本・花・鳥(ほん・か・どり)

本とか植物とか野鳥とか音楽とか

被差別のグルメ/上原善弘

同和地区出身の著者が、子供の頃に慣れ親しんだ地元の食物をはじめ、アイヌウィルタやニブフなどの北方少数民族、沖縄、在日コリアンと被差別地域の共同作品である焼き肉文化など、単なる「郷土料理」「おふくろの味」」ではなく、迫害される境遇から生まれるソウルフードについてについて著述した新書ノンフィクション。

各地域の食物史について触れながら実地に食べ歩いており、それが実に美味そうだったりする(そうでないものもある)。やや切実な内容を抱えながらも堅苦しい印象はなく、飄々とユーモラスに綴っている印象。このタイトルは編集者の発案で「孤独のグルメ」のヒットによるものだと著者がラジオで語っていた。

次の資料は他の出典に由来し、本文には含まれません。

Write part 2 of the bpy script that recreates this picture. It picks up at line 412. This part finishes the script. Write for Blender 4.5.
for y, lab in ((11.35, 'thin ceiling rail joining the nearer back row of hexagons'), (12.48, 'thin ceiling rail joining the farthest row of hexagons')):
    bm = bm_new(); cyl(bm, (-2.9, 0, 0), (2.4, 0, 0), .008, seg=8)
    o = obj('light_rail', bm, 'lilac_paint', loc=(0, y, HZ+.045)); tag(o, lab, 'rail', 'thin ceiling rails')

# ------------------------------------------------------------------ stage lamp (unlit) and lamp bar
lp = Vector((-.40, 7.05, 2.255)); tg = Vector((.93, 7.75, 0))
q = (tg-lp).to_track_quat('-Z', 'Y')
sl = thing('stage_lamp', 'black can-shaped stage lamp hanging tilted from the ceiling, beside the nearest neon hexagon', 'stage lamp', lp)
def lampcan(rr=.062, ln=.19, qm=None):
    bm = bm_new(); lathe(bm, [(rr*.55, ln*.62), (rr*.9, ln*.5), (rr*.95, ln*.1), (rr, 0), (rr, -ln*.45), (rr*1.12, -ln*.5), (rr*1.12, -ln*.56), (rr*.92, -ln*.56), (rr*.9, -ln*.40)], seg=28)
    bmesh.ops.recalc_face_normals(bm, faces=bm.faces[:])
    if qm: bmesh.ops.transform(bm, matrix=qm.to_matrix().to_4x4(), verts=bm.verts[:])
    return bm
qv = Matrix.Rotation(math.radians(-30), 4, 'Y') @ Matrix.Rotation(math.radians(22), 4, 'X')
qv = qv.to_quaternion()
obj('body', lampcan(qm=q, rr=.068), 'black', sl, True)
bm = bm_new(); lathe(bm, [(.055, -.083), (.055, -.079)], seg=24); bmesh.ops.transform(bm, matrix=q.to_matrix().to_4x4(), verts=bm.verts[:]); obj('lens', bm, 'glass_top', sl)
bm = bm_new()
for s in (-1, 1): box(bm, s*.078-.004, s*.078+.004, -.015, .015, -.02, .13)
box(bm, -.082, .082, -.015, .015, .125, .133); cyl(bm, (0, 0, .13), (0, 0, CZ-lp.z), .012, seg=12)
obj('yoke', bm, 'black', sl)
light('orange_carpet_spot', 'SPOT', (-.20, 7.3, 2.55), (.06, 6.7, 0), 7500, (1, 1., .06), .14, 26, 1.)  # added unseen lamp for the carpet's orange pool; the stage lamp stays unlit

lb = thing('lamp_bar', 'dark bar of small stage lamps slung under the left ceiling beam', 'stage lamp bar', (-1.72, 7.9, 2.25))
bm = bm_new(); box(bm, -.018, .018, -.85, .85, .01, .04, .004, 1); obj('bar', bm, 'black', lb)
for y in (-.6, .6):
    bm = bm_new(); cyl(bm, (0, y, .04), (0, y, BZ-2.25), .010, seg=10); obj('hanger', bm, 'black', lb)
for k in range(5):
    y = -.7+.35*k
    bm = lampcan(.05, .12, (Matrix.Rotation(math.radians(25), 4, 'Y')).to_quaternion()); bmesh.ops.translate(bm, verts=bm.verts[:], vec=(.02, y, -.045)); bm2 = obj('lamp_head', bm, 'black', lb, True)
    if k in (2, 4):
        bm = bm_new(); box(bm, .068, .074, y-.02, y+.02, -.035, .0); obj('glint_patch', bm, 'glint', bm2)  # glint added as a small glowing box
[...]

徐々に大阪名物となってきているらしい「かすうどん」の食材「あぶらかす」も実は著者の出身地域の食物の由。

著者には同じような題材の「被差別の食卓」もある(十数年前の出版)。合わせて読んでみているところだが、こちらはロマやアフリカ系アメリカ人など、グローバルなソウルフードについて採り上げている。

著者は同和地区を「路地」と呼んでいる。中上健次に影響されたものだろうか。全国の路地を探訪した「日本の路地を旅する」で大宅壮一ノンフィクション賞を受賞しており、話題にはなっても当時はテレビ・ラジオからは声がかからなかったそうだが(デリケートな問題なのでメディアが二の足を踏むとか)、今回はTBSラジオのセッション22に出演、小さくとも一歩であるとしている。